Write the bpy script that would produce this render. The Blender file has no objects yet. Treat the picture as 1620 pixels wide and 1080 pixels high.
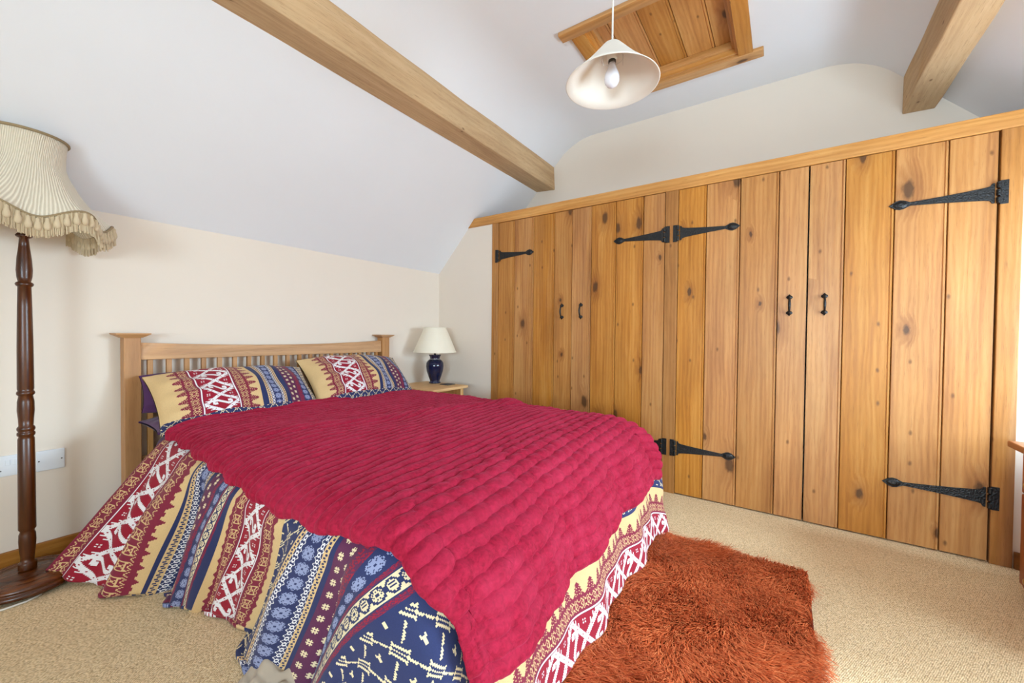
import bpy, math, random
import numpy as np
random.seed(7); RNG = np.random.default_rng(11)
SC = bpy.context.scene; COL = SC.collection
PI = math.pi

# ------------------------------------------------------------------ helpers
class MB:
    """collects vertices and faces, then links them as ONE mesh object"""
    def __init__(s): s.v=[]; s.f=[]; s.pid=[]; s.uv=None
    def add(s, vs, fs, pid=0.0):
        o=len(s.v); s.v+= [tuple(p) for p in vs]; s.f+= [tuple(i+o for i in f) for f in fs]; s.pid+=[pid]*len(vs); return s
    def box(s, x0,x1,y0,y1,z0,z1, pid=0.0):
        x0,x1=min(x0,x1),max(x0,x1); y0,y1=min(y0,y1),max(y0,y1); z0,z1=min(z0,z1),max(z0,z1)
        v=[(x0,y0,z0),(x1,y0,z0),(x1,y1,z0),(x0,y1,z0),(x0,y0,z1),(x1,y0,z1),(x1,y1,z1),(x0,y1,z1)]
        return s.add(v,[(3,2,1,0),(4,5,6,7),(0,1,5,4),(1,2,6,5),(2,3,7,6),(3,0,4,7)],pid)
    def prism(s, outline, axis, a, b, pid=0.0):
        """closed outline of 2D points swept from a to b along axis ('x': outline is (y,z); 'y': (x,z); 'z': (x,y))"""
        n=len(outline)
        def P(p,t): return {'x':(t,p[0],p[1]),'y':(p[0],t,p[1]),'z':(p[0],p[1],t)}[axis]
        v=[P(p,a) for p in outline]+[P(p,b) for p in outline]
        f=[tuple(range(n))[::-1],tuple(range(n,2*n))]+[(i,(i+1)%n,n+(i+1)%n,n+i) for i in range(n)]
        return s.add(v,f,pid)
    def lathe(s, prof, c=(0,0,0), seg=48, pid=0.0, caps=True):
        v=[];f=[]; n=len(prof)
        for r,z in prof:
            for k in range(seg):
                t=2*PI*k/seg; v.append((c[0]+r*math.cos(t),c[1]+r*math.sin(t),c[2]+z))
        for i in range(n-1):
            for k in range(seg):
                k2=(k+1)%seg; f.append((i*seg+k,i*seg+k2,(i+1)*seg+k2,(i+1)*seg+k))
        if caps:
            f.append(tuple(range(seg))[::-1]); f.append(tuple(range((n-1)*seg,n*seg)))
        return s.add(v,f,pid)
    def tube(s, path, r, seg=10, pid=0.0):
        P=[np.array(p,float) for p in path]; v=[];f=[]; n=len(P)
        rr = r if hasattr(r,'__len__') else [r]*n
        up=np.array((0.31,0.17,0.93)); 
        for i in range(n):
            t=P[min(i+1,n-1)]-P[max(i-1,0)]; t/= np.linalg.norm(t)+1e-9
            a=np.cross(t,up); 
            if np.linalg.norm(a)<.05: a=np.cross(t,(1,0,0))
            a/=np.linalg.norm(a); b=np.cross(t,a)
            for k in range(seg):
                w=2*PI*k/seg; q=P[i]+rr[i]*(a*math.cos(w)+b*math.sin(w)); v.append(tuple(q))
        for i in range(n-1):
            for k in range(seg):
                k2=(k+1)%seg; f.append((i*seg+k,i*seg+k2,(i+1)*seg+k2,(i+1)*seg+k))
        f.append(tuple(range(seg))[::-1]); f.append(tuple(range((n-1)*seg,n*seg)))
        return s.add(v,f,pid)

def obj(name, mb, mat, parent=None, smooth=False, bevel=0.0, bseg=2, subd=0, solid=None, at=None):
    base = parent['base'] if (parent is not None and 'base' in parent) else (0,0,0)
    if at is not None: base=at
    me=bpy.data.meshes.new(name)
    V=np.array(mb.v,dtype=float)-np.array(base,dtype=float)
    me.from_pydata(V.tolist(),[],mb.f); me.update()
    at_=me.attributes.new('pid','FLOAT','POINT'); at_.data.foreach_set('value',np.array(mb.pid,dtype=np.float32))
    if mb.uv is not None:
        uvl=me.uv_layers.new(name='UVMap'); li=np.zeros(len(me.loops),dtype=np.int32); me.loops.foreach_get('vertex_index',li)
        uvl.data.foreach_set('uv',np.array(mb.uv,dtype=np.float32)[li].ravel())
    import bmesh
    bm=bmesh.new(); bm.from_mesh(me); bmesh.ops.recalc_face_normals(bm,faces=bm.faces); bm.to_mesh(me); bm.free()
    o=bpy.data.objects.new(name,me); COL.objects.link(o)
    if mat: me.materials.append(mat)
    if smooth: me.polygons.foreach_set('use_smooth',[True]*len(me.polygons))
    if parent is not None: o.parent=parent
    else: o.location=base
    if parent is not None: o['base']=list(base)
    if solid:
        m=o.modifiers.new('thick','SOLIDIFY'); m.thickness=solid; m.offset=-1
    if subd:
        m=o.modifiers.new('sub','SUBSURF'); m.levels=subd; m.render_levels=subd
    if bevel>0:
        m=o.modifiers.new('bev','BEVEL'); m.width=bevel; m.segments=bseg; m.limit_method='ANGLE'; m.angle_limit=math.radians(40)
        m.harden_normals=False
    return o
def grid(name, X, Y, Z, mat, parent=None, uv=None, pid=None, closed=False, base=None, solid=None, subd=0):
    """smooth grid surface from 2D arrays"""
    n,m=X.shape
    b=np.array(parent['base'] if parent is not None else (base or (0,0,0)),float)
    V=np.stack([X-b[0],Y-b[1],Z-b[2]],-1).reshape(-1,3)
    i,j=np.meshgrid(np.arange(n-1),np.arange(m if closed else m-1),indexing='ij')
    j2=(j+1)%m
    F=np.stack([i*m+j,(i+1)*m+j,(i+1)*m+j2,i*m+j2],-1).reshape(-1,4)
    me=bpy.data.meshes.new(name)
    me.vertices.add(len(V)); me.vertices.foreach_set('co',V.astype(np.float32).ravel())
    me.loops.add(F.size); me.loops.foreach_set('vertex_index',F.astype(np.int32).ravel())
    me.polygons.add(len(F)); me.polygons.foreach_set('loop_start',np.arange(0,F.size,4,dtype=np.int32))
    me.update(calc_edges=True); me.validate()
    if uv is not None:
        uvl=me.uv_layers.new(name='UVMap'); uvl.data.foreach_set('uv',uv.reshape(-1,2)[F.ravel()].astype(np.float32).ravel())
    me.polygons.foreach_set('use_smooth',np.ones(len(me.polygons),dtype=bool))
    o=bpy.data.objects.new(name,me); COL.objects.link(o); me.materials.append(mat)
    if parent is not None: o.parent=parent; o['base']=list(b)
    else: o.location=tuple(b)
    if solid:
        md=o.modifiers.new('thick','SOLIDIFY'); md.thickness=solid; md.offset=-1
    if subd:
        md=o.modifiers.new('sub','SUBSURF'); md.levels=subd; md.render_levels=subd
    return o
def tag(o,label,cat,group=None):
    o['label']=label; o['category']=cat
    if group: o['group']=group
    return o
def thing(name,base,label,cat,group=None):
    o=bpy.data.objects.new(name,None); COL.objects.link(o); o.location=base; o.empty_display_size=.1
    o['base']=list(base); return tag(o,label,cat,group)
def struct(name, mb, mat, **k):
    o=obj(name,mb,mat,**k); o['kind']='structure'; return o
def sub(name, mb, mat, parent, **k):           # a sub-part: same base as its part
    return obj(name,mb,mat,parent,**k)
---
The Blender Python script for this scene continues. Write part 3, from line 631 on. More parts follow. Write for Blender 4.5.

## Task details
Copy exactly the stretch of lines from the one containing "Write the bpy" through the one containing "PI = math.pi", both included. Leave out any pictures.

## Full answer
Write the bpy script that would produce this render. The Blender file has no objects yet. Treat the picture as 1620 pixels wide and 1080 pixels high.
import bpy, math, random
import numpy as np
random.seed(7); RNG = np.random.default_rng(11)
SC = bpy.context.scene; COL = SC.collection
PI = math.pi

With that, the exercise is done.